---------- Data to process
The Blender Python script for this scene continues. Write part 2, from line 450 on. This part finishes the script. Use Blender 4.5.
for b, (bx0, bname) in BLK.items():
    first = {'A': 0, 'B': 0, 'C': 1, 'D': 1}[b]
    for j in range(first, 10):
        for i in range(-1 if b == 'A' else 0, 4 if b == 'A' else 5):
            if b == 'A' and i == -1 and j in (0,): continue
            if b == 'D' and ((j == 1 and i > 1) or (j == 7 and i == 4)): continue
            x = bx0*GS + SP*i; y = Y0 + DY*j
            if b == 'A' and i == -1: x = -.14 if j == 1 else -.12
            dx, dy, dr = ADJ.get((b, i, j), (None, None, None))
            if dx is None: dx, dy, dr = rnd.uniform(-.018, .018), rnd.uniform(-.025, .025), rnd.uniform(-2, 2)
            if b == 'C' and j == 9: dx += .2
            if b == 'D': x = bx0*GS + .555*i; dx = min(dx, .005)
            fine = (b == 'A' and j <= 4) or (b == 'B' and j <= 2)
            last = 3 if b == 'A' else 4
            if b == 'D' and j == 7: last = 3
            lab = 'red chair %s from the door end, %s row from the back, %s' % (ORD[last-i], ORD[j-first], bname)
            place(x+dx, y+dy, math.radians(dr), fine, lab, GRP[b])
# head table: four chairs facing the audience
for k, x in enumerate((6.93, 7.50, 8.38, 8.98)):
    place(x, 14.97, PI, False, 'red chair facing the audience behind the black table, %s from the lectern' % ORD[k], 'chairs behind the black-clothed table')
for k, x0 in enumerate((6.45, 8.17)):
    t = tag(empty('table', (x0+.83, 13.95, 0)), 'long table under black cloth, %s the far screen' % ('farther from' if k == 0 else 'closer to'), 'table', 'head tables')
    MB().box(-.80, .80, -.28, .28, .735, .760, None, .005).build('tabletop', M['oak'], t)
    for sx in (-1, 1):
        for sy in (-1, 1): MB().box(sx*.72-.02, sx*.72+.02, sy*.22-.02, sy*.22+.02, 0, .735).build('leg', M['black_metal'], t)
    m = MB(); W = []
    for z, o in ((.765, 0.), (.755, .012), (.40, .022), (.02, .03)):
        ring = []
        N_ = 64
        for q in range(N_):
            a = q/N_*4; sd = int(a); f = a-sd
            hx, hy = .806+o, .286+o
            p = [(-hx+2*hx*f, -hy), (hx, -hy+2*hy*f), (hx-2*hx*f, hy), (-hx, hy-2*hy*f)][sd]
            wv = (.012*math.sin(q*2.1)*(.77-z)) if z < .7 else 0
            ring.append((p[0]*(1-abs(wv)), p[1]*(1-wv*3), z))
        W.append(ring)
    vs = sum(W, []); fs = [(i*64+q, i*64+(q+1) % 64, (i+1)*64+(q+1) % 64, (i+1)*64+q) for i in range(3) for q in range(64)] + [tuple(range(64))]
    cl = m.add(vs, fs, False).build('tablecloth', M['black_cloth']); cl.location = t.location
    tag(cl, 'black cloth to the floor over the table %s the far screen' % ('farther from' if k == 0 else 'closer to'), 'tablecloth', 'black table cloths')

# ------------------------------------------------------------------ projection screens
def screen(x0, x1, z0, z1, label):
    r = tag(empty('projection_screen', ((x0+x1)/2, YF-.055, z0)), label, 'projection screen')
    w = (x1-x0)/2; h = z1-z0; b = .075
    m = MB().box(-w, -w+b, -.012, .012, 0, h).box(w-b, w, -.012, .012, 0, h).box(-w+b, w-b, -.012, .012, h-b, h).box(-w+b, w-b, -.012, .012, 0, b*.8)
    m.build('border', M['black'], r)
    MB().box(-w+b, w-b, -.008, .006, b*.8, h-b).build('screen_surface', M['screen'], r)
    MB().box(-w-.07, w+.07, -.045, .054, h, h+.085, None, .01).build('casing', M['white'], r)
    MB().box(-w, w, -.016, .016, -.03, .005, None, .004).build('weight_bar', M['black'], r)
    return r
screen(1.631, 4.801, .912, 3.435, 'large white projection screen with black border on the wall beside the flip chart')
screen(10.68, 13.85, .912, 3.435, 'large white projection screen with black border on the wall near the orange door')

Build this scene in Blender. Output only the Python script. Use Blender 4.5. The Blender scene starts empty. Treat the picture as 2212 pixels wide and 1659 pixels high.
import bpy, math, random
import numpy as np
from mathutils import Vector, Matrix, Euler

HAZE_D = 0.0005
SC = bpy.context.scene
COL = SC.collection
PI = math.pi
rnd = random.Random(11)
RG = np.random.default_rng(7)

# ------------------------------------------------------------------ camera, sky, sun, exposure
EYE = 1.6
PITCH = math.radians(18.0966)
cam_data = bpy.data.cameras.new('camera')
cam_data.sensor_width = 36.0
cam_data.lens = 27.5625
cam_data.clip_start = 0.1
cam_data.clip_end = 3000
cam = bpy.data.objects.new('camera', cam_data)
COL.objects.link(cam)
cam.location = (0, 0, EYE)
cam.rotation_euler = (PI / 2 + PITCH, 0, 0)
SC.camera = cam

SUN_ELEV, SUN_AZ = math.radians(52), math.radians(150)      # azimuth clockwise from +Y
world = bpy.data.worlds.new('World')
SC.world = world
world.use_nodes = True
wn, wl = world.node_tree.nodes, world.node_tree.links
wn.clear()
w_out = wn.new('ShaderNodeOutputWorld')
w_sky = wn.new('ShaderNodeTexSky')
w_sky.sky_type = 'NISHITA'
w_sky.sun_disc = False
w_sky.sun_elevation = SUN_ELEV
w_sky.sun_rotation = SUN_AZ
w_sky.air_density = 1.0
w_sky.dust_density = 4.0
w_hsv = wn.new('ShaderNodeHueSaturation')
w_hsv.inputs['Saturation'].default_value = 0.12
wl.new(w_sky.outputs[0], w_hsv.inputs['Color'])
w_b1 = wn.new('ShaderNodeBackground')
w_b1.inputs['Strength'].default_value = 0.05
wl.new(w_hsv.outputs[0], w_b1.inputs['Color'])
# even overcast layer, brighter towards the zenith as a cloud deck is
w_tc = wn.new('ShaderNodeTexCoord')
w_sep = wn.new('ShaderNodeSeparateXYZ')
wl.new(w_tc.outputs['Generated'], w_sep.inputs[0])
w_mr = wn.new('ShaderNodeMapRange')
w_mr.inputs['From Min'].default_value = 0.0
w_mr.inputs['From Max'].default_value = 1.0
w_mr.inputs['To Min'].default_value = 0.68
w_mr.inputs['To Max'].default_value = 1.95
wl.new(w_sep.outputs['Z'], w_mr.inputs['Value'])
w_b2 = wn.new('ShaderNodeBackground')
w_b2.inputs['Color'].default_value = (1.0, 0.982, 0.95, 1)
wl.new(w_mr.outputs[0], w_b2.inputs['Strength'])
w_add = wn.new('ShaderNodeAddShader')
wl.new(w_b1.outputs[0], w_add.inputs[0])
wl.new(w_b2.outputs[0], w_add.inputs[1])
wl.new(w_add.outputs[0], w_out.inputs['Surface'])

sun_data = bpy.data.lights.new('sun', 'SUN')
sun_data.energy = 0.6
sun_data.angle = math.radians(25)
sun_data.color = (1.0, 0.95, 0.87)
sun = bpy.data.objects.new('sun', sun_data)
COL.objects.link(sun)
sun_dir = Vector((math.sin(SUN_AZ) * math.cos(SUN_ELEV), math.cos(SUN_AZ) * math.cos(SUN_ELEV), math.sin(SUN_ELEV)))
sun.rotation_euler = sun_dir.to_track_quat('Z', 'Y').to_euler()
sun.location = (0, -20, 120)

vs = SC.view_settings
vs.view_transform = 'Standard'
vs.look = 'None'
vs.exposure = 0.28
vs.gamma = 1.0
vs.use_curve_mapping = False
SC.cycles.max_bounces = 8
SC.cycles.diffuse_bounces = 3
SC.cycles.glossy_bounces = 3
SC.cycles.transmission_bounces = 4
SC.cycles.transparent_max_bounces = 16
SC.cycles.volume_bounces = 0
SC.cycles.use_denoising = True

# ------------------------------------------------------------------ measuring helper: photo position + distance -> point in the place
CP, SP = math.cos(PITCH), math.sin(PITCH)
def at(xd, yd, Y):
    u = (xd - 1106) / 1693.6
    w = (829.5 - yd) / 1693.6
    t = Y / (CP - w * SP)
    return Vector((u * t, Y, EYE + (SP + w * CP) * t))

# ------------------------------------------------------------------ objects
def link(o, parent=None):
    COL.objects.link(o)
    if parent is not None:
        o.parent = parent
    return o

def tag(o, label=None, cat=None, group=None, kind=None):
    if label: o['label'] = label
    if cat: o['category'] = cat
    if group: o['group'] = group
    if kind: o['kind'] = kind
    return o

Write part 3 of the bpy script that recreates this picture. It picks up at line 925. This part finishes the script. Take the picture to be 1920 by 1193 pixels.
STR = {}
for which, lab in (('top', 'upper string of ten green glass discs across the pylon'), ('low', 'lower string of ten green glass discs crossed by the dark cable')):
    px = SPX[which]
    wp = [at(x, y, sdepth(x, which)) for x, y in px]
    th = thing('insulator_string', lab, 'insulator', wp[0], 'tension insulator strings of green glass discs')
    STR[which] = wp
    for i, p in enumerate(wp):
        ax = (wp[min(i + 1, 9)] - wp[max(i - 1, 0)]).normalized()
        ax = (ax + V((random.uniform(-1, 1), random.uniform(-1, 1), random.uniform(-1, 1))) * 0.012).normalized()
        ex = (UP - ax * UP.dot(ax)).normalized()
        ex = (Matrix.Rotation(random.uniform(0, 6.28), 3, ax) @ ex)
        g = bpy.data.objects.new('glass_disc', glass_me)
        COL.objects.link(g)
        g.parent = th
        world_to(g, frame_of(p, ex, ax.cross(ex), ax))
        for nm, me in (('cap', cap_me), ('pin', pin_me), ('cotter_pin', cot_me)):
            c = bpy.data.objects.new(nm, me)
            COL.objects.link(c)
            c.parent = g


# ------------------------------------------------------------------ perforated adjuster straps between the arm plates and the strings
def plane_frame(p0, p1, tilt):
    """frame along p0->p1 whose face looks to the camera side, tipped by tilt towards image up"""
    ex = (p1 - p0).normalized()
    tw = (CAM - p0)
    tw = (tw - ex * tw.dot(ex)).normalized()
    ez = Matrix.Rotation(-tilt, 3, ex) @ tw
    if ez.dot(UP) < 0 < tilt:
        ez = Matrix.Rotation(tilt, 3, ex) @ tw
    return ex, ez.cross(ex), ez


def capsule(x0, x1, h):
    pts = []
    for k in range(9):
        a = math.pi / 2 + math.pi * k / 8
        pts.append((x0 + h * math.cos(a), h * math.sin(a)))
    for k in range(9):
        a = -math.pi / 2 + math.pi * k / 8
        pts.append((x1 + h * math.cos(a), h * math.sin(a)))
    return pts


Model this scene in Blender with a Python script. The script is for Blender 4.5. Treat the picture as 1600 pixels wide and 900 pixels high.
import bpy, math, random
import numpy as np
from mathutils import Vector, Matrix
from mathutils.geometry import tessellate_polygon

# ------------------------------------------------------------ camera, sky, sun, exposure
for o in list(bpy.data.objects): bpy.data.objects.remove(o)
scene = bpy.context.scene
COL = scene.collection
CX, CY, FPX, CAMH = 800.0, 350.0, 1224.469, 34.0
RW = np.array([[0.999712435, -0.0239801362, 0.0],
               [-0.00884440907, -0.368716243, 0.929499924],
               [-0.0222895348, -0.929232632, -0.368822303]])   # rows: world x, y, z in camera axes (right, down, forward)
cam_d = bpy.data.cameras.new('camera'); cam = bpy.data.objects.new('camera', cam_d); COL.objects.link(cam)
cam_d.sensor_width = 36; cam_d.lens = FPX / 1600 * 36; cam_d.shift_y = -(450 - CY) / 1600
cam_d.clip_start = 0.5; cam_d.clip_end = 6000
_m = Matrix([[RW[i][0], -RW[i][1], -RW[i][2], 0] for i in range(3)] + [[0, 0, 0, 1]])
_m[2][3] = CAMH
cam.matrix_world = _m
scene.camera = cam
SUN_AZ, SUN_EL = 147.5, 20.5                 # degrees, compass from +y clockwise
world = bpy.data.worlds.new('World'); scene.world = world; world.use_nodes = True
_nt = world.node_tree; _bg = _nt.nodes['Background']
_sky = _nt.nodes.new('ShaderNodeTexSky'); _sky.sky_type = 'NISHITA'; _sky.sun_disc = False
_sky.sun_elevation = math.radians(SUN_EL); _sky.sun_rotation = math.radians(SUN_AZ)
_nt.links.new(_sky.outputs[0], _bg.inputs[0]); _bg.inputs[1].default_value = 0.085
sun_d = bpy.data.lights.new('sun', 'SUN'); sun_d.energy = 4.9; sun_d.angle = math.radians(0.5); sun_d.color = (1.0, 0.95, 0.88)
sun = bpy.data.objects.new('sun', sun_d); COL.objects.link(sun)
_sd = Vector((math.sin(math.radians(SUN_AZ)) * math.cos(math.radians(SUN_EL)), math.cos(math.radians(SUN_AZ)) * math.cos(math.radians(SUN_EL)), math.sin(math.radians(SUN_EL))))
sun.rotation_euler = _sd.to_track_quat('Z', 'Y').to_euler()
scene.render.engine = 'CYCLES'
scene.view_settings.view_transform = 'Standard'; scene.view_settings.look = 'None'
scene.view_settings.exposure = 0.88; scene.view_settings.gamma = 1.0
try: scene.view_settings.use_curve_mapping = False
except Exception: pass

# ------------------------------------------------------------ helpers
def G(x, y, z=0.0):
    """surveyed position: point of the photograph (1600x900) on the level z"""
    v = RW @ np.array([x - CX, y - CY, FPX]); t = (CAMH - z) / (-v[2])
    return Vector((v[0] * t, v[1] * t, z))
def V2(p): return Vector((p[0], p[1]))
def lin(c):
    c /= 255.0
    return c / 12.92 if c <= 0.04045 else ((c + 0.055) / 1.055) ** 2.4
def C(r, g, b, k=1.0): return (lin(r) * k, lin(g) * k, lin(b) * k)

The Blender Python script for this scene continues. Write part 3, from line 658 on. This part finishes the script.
--------------------
What needs to be done =>
In the listing above, find the line with "Build this scene" and the line with "SC.camera = cam", then print exactly those lines and every line between them.

Task response =>
Build this scene in Blender. Output only the Python script. Use Blender 4.5. The Blender scene starts empty. Treat the picture as 2212 pixels wide and 1659 pixels high.
import bpy, math, random
import numpy as np
from mathutils import Vector, Matrix, Euler

HAZE_D = 0.0005
SC = bpy.context.scene
COL = SC.collection
PI = math.pi
rnd = random.Random(11)
RG = np.random.default_rng(7)

# ------------------------------------------------------------------ camera, sky, sun, exposure
EYE = 1.6
PITCH = math.radians(18.0966)
cam_data = bpy.data.cameras.new('camera')
cam_data.sensor_width = 36.0
cam_data.lens = 27.5625
cam_data.clip_start = 0.1
cam_data.clip_end = 3000
cam = bpy.data.objects.new('camera', cam_data)
COL.objects.link(cam)
cam.location = (0, 0, EYE)
cam.rotation_euler = (PI / 2 + PITCH, 0, 0)
SC.camera = cam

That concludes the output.